The chief of the Kitigan Zibi Anishinabeg Algonquin community is warning the pending legalization of marijuana could result in a “grey market” for the drug unless the band is given control over tax revenues.


Speaking to CBC’s Ottawa Morning, Jean Guy Whiteduck said unless proper mechanisms are put in place to ensure legal marijuana sales are properly monitored, illegal trade will flourish in Kitigan Zibi.

“Our region is known for growing marijuana, and the illegal stuff is being sold [in our community].”

Kitigan Zibi, located near Manwaki, Que., has seen a similar problem with untaxed tobacco. With limited resources for policing, it has been difficult to regulate and police tobacco sales,  Whiteduck said.

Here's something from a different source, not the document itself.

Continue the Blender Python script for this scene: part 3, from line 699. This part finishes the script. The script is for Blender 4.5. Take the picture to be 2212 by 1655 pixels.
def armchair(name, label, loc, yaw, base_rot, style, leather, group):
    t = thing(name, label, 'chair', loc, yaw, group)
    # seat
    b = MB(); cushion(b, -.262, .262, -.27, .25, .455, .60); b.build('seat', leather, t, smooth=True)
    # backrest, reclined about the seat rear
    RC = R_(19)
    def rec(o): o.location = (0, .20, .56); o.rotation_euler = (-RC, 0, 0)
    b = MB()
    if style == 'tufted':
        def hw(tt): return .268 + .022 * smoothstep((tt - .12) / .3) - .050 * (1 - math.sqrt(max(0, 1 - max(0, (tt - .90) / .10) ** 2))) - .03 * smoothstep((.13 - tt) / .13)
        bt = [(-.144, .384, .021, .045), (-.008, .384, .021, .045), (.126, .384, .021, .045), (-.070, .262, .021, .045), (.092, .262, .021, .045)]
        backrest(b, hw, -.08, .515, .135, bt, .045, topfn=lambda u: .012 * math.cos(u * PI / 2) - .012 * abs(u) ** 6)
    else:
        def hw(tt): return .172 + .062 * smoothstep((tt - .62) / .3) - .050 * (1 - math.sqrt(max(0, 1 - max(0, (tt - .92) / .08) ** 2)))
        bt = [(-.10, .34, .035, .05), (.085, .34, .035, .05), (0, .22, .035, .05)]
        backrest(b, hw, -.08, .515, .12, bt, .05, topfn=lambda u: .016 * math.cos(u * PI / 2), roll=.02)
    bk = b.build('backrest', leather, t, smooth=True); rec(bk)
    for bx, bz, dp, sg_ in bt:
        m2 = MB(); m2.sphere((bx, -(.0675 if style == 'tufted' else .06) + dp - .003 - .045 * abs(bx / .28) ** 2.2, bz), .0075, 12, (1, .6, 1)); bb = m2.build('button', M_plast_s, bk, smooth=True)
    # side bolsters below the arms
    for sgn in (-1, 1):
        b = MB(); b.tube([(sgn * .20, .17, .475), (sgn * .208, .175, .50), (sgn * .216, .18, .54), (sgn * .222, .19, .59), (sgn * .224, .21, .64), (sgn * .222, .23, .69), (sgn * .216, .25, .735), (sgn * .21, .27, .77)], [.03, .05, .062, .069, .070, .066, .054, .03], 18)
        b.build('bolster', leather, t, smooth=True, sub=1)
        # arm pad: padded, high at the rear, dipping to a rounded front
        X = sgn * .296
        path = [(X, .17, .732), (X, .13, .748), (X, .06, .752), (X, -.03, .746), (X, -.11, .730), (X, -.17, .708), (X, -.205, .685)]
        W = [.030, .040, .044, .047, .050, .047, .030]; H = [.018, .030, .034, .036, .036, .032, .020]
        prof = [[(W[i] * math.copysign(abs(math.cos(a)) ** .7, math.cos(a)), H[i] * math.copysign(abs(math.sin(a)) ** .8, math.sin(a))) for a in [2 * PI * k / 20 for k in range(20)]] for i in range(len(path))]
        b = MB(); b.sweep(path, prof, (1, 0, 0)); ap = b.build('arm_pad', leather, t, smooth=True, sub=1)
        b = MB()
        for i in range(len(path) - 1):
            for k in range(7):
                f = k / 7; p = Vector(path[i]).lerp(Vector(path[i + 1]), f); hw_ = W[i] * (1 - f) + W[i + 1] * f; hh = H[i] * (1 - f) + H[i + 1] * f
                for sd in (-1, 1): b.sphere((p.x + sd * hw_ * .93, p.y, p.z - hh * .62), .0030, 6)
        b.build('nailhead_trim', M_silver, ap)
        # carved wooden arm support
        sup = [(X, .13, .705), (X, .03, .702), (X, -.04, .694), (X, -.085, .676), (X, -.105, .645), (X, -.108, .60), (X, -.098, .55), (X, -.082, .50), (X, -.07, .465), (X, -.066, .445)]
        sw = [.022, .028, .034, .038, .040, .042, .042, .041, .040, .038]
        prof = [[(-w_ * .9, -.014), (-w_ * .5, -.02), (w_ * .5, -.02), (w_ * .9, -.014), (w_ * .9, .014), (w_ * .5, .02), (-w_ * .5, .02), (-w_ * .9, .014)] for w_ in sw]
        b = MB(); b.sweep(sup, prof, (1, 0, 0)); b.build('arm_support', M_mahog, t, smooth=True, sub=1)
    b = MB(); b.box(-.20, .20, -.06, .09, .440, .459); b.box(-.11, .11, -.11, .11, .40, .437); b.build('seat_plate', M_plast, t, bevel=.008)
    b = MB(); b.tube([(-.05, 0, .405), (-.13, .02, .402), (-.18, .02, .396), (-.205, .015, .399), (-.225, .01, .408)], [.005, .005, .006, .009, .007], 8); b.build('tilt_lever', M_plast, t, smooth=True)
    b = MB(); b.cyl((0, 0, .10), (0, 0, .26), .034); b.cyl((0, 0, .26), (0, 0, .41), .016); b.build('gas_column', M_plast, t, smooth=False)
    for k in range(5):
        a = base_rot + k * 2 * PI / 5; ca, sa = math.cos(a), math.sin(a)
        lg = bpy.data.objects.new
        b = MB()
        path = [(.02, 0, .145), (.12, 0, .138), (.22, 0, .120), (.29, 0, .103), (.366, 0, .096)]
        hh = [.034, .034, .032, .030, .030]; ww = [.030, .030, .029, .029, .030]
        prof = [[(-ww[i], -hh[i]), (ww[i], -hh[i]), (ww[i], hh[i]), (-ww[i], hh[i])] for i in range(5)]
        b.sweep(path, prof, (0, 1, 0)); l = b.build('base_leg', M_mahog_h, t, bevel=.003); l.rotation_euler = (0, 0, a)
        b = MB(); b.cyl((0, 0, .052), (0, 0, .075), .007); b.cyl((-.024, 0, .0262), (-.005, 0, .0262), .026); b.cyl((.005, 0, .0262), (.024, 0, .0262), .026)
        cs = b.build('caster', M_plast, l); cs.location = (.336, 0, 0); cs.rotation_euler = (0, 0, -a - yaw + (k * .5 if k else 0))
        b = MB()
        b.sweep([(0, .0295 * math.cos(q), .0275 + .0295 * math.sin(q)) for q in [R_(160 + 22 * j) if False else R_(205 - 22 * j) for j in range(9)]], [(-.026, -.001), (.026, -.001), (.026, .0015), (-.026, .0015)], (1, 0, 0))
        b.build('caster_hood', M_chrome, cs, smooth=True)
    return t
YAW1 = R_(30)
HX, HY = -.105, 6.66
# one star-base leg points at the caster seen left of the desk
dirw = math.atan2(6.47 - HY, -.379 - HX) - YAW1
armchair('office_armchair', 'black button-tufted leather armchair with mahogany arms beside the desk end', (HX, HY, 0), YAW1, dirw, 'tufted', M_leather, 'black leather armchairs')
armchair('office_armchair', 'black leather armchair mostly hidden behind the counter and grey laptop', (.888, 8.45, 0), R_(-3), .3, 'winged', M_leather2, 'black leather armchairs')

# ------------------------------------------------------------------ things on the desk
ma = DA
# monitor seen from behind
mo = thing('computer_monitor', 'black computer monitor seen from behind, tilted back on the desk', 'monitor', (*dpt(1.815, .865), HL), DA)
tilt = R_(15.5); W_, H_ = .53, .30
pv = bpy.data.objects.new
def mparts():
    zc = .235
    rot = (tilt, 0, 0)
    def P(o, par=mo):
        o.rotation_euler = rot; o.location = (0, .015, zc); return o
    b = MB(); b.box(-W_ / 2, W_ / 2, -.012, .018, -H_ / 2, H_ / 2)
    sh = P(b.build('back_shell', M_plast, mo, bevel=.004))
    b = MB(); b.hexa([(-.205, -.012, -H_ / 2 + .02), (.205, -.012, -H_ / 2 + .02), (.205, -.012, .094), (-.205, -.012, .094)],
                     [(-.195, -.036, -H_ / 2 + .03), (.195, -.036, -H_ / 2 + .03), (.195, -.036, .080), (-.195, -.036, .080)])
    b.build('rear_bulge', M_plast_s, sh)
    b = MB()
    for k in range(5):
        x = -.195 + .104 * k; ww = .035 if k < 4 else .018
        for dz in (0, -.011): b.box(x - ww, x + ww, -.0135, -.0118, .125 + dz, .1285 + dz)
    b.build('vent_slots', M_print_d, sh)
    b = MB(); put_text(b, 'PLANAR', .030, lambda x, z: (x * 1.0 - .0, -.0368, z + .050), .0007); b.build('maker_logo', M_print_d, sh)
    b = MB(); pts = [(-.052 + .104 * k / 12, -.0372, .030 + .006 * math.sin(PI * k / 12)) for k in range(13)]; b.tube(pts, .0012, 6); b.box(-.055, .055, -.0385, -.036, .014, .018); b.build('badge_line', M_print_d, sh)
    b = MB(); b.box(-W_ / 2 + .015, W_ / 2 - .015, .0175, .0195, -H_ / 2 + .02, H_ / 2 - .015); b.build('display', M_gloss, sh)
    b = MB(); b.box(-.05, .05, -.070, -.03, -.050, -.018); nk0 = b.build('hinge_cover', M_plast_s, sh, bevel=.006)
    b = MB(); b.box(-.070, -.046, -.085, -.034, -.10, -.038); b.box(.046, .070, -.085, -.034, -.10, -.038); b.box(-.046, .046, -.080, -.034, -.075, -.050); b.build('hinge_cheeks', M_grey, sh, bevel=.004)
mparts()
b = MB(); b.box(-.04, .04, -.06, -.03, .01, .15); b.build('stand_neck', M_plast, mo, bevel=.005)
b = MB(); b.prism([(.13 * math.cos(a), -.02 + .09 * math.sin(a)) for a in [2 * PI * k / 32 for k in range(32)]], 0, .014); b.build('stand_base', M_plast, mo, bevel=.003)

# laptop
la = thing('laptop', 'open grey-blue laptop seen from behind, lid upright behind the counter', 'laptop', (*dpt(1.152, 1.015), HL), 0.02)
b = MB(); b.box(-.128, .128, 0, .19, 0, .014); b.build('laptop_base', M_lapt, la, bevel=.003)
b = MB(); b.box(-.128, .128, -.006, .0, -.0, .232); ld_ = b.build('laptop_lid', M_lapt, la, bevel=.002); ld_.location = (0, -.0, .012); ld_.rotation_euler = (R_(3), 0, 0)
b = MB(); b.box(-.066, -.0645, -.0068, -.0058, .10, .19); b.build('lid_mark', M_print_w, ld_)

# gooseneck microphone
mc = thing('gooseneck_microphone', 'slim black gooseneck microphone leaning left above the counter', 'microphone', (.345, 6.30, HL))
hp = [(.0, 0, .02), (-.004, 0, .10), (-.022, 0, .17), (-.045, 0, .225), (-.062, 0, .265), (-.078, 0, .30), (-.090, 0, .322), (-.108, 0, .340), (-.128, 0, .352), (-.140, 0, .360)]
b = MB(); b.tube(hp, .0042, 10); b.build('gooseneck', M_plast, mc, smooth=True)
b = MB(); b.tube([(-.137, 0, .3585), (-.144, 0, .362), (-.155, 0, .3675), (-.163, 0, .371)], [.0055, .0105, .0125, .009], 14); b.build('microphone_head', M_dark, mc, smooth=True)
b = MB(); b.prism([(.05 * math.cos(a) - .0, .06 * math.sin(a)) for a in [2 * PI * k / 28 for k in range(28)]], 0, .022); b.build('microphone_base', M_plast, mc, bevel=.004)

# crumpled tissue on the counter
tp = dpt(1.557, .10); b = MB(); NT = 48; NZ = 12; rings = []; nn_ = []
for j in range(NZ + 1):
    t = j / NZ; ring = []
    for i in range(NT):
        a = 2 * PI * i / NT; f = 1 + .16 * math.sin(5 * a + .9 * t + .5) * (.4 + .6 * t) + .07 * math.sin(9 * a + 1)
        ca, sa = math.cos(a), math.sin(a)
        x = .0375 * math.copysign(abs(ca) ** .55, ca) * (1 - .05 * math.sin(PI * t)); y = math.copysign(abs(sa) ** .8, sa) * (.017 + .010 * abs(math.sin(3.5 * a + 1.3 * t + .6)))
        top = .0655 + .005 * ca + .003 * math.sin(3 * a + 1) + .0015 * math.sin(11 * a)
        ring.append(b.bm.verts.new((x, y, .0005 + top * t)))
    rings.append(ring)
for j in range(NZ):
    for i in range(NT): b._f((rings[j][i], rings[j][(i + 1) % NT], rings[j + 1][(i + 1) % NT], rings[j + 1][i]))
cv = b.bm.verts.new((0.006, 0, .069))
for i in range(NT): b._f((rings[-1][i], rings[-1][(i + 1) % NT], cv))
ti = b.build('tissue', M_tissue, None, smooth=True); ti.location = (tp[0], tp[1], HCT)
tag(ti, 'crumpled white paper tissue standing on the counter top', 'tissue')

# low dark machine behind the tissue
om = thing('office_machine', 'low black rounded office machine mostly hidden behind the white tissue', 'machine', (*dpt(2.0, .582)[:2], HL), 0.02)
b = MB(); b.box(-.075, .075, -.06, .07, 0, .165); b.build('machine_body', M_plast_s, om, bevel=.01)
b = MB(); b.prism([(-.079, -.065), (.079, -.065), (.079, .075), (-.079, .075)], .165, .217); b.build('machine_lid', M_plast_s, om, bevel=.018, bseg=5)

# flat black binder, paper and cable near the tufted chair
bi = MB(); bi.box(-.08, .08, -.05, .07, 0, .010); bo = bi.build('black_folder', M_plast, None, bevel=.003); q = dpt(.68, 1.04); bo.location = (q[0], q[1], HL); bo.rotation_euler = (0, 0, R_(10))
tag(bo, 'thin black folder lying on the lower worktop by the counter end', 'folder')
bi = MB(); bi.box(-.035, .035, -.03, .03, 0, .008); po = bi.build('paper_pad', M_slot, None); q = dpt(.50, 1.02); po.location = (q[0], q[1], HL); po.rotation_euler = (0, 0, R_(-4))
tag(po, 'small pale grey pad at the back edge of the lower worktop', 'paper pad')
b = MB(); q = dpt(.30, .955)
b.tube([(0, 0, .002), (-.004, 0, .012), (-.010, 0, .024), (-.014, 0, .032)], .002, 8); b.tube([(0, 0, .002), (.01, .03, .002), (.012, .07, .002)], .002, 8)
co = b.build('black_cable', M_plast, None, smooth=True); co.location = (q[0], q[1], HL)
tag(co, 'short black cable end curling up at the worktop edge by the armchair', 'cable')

“We saw a number of tobacco shops springing up … and there is no control over it.”

Strain on police

Kitigan Zibi’s police force is staffed by only 10 officers, and policing the legal cannabis trade will stretch their resources even further, Whiteduck said.

“Cannabis is going to be even more difficult.”

In December the federal government reached an agreement with the provinces and territories giving them 75 cents on every dollar of revenue for the first two years after legalization. 

On Thursday a leading voice on First Nations finances called on the federal government to surrender taxation powers over cannabis to band councils, arguing Indigenous peoples should get a cut of the billions of dollars in revenue expected from legalization.

Manny Jules, chief commissioner of the First Nations Tax Commission, urged senators to amend Bill C-45, the government’s pot bill, to hand taxing authority to First Nations governments so they can impose their own levy on cannabis manufactured and sold on reserves.

‘Forgotten once again’

Whiteduck also wants the federal government to give Indigenous communities the ability to tax legal marijuana.

“The only way to entice First Nations is to say, ‘OK you have taxation control. You control it, you set up the laws and the bylaws in your community and control it from there.'”

Whiteduck said so far, the federal government’s approach to the issue has been disappointing.

“We seem to be forgotten once again. We talk about a nation-to-nation relationship — we should be at the table to discuss this.”

Whiteduck said he’s not entirely in favour of the legalization of marijuana, and said there are many in his community feeling the same way, especially when it comes to young people accessing illegal marijuana. Tax revenue could not only fund policing, but local drug education programs as well, Whiteduck said.

“We’re caught with the reality [that] the federal government has chosen to [legalize marijuana]. Now we have to find some mechanisms to deal with it effectively.”